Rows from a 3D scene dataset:
------------------------------------------------

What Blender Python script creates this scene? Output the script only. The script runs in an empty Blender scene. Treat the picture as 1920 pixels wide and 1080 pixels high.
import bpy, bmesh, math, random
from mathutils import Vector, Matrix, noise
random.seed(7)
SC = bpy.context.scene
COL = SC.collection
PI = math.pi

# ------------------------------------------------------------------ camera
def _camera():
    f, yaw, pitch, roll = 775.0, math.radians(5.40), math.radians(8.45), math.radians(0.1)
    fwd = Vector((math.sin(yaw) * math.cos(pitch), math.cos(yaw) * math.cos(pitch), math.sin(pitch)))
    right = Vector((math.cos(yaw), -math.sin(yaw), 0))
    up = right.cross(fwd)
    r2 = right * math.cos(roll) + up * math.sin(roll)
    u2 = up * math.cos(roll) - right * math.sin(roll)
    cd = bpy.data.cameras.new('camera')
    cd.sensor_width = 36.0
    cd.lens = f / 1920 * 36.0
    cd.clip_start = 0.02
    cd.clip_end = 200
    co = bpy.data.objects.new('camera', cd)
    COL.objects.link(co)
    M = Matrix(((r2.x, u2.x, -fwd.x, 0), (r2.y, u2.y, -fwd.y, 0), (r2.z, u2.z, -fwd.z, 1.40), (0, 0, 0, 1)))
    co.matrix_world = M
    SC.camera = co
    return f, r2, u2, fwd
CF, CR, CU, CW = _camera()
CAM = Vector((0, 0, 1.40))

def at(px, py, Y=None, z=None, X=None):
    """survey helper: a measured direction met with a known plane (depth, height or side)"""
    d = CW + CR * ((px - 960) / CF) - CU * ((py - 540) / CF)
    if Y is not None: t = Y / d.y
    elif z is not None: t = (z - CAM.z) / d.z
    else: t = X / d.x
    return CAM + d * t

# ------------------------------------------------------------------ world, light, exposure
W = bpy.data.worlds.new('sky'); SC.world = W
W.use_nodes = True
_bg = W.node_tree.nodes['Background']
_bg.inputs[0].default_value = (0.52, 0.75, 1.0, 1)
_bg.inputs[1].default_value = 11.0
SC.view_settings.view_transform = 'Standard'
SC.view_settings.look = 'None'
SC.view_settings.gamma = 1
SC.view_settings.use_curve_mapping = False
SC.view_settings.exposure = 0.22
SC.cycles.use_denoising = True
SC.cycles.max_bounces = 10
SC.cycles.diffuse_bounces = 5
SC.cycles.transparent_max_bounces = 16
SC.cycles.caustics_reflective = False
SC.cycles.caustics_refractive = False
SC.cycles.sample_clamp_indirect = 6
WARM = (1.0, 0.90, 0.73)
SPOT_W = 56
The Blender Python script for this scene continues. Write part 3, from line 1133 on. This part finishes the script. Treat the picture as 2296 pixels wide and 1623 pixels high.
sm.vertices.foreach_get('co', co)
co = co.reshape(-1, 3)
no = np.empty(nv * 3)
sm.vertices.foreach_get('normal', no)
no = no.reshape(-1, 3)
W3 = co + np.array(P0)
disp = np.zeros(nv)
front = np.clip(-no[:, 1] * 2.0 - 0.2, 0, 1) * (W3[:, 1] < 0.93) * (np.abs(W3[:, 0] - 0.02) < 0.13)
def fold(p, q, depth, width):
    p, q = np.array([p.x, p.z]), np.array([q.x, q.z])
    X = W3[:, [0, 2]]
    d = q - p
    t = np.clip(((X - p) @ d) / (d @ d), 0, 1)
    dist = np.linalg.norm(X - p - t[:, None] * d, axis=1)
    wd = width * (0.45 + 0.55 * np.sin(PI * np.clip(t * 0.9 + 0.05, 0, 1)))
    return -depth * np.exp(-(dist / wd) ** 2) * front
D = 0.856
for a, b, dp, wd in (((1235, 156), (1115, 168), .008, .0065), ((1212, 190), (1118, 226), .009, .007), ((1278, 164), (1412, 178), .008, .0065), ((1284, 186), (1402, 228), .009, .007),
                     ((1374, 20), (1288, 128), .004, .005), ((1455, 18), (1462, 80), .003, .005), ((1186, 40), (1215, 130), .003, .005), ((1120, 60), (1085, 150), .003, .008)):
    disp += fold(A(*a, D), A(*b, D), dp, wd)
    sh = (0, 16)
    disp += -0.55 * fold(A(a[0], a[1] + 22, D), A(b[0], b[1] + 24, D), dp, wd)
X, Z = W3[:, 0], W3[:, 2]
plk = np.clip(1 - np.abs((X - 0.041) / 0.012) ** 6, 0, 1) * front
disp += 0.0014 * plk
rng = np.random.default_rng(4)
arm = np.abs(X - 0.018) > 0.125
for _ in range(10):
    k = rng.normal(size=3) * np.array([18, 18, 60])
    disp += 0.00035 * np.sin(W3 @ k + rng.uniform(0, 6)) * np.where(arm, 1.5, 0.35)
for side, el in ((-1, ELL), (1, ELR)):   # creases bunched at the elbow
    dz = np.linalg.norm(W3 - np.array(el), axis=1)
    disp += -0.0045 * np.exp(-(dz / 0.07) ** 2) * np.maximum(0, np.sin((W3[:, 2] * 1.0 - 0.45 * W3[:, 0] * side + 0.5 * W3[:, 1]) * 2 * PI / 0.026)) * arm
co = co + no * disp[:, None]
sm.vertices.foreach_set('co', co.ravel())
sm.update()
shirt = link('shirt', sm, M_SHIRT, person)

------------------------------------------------

Transcribe the material above in its entirety. Match it exactly.

What Blender Python script creates this scene? Output the script only. The script runs in an empty Blender scene. Treat the picture as 1920 pixels wide and 1080 pixels high.
import bpy, bmesh, math, random
from mathutils import Vector, Matrix, noise
random.seed(7)
SC = bpy.context.scene
COL = SC.collection
PI = math.pi

# ------------------------------------------------------------------ camera
def _camera():
    f, yaw, pitch, roll = 775.0, math.radians(5.40), math.radians(8.45), math.radians(0.1)
    fwd = Vector((math.sin(yaw) * math.cos(pitch), math.cos(yaw) * math.cos(pitch), math.sin(pitch)))
    right = Vector((math.cos(yaw), -math.sin(yaw), 0))
    up = right.cross(fwd)
    r2 = right * math.cos(roll) + up * math.sin(roll)
    u2 = up * math.cos(roll) - right * math.sin(roll)
    cd = bpy.data.cameras.new('camera')
    cd.sensor_width = 36.0
    cd.lens = f / 1920 * 36.0
    cd.clip_start = 0.02
    cd.clip_end = 200
    co = bpy.data.objects.new('camera', cd)
    COL.objects.link(co)
    M = Matrix(((r2.x, u2.x, -fwd.x, 0), (r2.y, u2.y, -fwd.y, 0), (r2.z, u2.z, -fwd.z, 1.40), (0, 0, 0, 1)))
    co.matrix_world = M
    SC.camera = co
    return f, r2, u2, fwd
CF, CR, CU, CW = _camera()
CAM = Vector((0, 0, 1.40))

def at(px, py, Y=None, z=None, X=None):
    """survey helper: a measured direction met with a known plane (depth, height or side)"""
    d = CW + CR * ((px - 960) / CF) - CU * ((py - 540) / CF)
    if Y is not None: t = Y / d.y
    elif z is not None: t = (z - CAM.z) / d.z
    else: t = X / d.x
    return CAM + d * t

# ------------------------------------------------------------------ world, light, exposure
W = bpy.data.worlds.new('sky'); SC.world = W
W.use_nodes = True
_bg = W.node_tree.nodes['Background']
_bg.inputs[0].default_value = (0.52, 0.75, 1.0, 1)
_bg.inputs[1].default_value = 11.0
SC.view_settings.view_transform = 'Standard'
SC.view_settings.look = 'None'
SC.view_settings.gamma = 1
SC.view_settings.use_curve_mapping = False
SC.view_settings.exposure = 0.22
SC.cycles.use_denoising = True
SC.cycles.max_bounces = 10
SC.cycles.diffuse_bounces = 5
SC.cycles.transparent_max_bounces = 16
SC.cycles.caustics_reflective = False
SC.cycles.caustics_refractive = False
SC.cycles.sample_clamp_indirect = 6
WARM = (1.0, 0.90, 0.73)
SPOT_W = 56
The Blender Python script for this scene continues. Write part 3, from line 1133 on. This part finishes the script. Treat the picture as 2296 pixels wide and 1623 pixels high.
sm.vertices.foreach_get('co', co)
co = co.reshape(-1, 3)
no = np.empty(nv * 3)
sm.vertices.foreach_get('normal', no)
no = no.reshape(-1, 3)
W3 = co + np.array(P0)
disp = np.zeros(nv)
front = np.clip(-no[:, 1] * 2.0 - 0.2, 0, 1) * (W3[:, 1] < 0.93) * (np.abs(W3[:, 0] - 0.02) < 0.13)
def fold(p, q, depth, width):
    p, q = np.array([p.x, p.z]), np.array([q.x, q.z])
    X = W3[:, [0, 2]]
    d = q - p
    t = np.clip(((X - p) @ d) / (d @ d), 0, 1)
    dist = np.linalg.norm(X - p - t[:, None] * d, axis=1)
    wd = width * (0.45 + 0.55 * np.sin(PI * np.clip(t * 0.9 + 0.05, 0, 1)))
    return -depth * np.exp(-(dist / wd) ** 2) * front
D = 0.856
for a, b, dp, wd in (((1235, 156), (1115, 168), .008, .0065), ((1212, 190), (1118, 226), .009, .007), ((1278, 164), (1412, 178), .008, .0065), ((1284, 186), (1402, 228), .009, .007),
                     ((1374, 20), (1288, 128), .004, .005), ((1455, 18), (1462, 80), .003, .005), ((1186, 40), (1215, 130), .003, .005), ((1120, 60), (1085, 150), .003, .008)):
    disp += fold(A(*a, D), A(*b, D), dp, wd)
    sh = (0, 16)
    disp += -0.55 * fold(A(a[0], a[1] + 22, D), A(b[0], b[1] + 24, D), dp, wd)
X, Z = W3[:, 0], W3[:, 2]
plk = np.clip(1 - np.abs((X - 0.041) / 0.012) ** 6, 0, 1) * front
disp += 0.0014 * plk
rng = np.random.default_rng(4)
arm = np.abs(X - 0.018) > 0.125
for _ in range(10):
    k = rng.normal(size=3) * np.array([18, 18, 60])
    disp += 0.00035 * np.sin(W3 @ k + rng.uniform(0, 6)) * np.where(arm, 1.5, 0.35)
for side, el in ((-1, ELL), (1, ELR)):   # creases bunched at the elbow
    dz = np.linalg.norm(W3 - np.array(el), axis=1)
    disp += -0.0045 * np.exp(-(dz / 0.07) ** 2) * np.maximum(0, np.sin((W3[:, 2] * 1.0 - 0.45 * W3[:, 0] * side + 0.5 * W3[:, 1]) * 2 * PI / 0.026)) * arm
co = co + no * disp[:, None]
sm.vertices.foreach_set('co', co.ravel())
sm.update()
shirt = link('shirt', sm, M_SHIRT, person)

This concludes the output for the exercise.